A great deal of data generation was required to support the construction of this application. For example, the air quality model requires meteorological data and a complete digital elevation model. The water quality models require a fully developed stream network. While some data was available, much of it had to be created specifically for this application. The Bolivian government possessed detailed CAD drawings of their hardcopy geological maps, but they had not been created for GIS applications, so they were not attributed, and the network suffered from many discontinuities. Comprehensive elevation models were not available at an appropriate resolution, and CAD files of contour lines were also not suitable for mass conversion to GIS formats. A period of intensive review and modification of these data was required to create the base data on which the final application rests.
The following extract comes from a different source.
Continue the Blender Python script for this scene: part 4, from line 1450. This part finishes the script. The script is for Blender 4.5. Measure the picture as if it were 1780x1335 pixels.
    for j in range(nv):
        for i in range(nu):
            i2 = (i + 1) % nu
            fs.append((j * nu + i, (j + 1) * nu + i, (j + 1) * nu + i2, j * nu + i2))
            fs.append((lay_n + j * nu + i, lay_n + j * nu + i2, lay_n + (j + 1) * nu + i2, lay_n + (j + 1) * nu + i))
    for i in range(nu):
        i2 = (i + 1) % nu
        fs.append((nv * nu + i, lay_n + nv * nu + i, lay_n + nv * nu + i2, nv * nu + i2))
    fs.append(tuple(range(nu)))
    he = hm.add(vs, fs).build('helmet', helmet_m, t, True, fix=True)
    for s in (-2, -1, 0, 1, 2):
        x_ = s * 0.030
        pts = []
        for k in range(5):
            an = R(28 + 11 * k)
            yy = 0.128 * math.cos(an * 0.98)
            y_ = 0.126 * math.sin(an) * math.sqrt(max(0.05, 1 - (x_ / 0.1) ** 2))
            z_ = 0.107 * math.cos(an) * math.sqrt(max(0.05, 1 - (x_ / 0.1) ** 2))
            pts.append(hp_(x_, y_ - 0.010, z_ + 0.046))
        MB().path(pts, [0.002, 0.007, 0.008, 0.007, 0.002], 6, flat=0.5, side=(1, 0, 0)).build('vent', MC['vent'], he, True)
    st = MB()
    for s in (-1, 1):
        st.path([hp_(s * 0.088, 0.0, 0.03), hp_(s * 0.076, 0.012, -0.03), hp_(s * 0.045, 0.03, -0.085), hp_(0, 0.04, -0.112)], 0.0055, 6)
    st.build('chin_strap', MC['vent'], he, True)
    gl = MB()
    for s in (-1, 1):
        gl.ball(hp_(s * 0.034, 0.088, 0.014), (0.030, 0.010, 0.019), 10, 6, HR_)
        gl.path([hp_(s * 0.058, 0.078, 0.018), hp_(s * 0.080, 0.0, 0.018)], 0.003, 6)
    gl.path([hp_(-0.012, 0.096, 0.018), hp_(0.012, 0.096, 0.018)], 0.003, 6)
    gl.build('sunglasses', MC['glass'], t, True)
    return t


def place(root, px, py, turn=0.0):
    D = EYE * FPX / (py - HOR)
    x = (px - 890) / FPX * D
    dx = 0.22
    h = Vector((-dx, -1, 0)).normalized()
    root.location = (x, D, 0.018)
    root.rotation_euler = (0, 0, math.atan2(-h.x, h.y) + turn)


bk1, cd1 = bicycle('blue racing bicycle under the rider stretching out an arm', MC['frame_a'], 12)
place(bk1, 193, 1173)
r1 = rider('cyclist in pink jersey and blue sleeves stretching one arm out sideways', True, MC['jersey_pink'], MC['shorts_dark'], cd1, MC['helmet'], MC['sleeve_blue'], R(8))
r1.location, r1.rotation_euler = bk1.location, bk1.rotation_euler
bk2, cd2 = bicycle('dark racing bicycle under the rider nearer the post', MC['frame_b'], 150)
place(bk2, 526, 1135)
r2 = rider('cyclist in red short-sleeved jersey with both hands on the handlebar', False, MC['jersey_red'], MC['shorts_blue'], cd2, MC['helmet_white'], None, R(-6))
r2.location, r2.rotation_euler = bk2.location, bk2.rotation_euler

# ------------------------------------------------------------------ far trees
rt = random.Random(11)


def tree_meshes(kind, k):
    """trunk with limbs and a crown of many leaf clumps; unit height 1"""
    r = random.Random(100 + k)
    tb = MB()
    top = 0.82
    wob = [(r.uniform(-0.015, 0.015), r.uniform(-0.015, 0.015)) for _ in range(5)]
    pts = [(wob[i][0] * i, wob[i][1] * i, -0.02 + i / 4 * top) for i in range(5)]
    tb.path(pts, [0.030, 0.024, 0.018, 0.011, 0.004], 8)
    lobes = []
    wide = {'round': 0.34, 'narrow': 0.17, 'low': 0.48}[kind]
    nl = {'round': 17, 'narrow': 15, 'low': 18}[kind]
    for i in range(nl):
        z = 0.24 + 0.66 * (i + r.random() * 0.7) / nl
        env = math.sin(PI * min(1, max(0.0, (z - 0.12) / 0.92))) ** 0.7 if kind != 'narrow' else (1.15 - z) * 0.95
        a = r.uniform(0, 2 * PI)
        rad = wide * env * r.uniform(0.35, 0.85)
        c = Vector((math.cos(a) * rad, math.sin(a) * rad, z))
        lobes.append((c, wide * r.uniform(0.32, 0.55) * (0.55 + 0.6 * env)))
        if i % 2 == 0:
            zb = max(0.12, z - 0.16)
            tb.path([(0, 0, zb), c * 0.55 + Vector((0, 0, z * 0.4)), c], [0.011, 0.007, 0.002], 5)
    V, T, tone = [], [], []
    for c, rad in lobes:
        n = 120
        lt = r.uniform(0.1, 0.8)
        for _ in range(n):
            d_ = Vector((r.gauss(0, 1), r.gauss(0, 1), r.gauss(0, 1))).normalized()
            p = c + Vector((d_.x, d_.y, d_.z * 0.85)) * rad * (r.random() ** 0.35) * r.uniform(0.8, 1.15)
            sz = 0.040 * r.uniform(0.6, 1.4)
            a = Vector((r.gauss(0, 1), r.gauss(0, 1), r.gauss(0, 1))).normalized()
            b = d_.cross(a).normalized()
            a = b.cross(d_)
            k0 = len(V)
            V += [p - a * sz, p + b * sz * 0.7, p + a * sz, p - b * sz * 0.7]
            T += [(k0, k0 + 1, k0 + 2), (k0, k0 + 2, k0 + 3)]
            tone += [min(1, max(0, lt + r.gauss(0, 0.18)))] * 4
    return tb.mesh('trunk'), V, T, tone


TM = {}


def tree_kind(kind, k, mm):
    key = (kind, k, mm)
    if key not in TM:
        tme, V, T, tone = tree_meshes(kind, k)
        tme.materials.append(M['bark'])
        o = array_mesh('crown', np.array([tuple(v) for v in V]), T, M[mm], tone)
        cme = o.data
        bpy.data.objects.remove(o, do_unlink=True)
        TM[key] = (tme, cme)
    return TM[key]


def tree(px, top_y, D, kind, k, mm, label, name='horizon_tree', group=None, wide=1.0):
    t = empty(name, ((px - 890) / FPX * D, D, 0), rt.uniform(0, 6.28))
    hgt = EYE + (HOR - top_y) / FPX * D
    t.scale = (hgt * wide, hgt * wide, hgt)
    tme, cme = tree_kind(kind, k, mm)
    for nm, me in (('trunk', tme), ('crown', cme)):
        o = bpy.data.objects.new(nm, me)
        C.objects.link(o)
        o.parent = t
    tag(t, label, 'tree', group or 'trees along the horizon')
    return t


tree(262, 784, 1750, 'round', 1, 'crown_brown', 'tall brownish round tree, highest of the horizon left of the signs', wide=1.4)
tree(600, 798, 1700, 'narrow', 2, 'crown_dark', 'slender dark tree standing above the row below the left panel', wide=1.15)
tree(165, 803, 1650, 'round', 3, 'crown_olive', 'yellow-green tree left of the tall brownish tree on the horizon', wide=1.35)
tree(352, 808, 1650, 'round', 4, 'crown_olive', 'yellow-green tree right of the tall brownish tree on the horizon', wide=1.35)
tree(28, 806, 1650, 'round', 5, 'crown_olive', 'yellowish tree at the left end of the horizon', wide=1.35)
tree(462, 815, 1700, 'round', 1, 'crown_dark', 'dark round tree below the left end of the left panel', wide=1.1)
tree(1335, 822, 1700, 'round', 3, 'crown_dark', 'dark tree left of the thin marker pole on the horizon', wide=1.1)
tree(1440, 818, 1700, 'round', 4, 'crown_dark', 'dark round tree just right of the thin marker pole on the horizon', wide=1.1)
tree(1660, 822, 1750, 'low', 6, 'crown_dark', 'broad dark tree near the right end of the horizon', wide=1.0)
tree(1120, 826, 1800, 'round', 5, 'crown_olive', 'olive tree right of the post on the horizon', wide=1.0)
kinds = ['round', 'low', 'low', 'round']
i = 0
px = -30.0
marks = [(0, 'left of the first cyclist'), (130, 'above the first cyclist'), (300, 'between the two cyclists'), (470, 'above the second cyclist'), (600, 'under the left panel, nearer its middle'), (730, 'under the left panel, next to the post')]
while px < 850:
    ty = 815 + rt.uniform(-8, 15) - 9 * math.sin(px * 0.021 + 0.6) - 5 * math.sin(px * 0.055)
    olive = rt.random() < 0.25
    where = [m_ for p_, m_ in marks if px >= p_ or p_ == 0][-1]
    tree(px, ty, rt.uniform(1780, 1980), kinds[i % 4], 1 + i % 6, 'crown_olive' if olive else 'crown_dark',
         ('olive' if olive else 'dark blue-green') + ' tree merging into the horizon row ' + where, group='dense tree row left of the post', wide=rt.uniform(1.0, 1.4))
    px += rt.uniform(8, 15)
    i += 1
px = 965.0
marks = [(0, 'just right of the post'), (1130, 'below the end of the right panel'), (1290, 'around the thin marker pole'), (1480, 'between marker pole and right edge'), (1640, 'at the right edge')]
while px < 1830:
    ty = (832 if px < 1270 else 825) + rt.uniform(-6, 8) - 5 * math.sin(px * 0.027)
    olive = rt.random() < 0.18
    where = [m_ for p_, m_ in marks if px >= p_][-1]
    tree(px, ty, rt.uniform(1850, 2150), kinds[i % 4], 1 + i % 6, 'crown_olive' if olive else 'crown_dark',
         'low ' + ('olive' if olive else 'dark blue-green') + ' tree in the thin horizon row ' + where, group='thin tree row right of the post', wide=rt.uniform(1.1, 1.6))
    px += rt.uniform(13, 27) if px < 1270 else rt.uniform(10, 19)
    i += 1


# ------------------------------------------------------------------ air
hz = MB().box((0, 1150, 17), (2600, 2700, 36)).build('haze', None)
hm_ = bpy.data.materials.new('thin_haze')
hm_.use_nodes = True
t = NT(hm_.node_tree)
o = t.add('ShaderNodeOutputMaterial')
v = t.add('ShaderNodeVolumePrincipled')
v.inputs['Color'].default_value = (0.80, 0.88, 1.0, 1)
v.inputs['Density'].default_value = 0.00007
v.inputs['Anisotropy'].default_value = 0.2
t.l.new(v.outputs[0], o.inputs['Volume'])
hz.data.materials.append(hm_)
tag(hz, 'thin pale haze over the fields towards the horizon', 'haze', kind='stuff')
The nature of the final application is shown in the schematic pyramid below. The GIS software is the link between the base data, and the higher-level modeling routines that have been grafted seamlessly to it. Once impacts and alternative mitigation strategies have been identified, the application can apply a simple cost/benefit analysis to support decision making on appropriate measures. This application was distributed to several government ministries with responsibilities for mining and environment, and was also loaded on field stations in several mining regions of the Altiplano.